Is Russian activity driving your effort to have better visibility in the Arctic? 

Definitely, yes. But historically, we are a maritime nation, so placing this capability into orbit is just an extension of what we’ve been doing for centuries. 

We need to overlook our waters. We have coastal-based AIS systems, and we have a Coast Guard and maritime fleet, but this is a very efficient way of extending that need into other capacities, like space-based services. 

We were seeing, even before the horrible Russian invasion of Ukraine, the escalation of the political attention towards the security issues and the dialogue that we’re having with the European Union and with our allies. Then this war came, and it has really accelerated how we look at things.

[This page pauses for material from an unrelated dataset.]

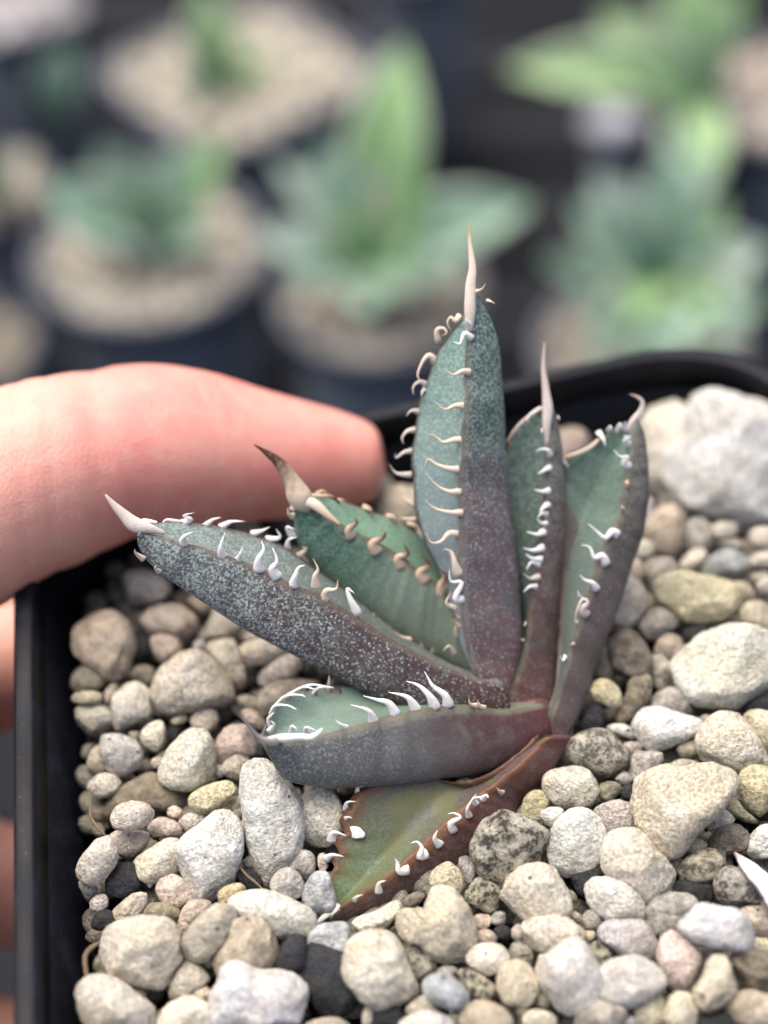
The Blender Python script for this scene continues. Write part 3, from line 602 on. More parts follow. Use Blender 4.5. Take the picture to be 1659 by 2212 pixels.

What are the specialties of the Norwegian space industrial base?

We have a fairly small industrial base, and it’s niche oriented, trying to draw from experience in other markets. In most nations, companies dealing with space have some kind of relation to defense a lot of the time, and it’s the same thing in Norway. 

We are more of an equipment provider than the prime. And again, drawing the line to the Arctic Surveillance there, the political ambition there and the task to my agency is how to develop a national prime. So there’ve been some interesting acquisitions where Kongsberg Defense Aerospace acquired NanoAvionics and they now have an industrial base for providing microsatellites 

We have the ground services, which are very mature by KSAT. We have KDA, which has been operating under ESA programs since the early 90s. And then we’re seeing how this can be developed into more system level architecture capacity to develop our market position.

Regarding startups, it is difficult. You need to have some substantial amount of risk money to feed into smaller startups. We have a growing cubesat environment at the university level, so they have launched a small handful of cubesats. 

The thing that is easy to communicate from Norway is that we do have this very explicit need for space capacities: being in the Arctic, having ocean borders, being high north, and being sparsely populated.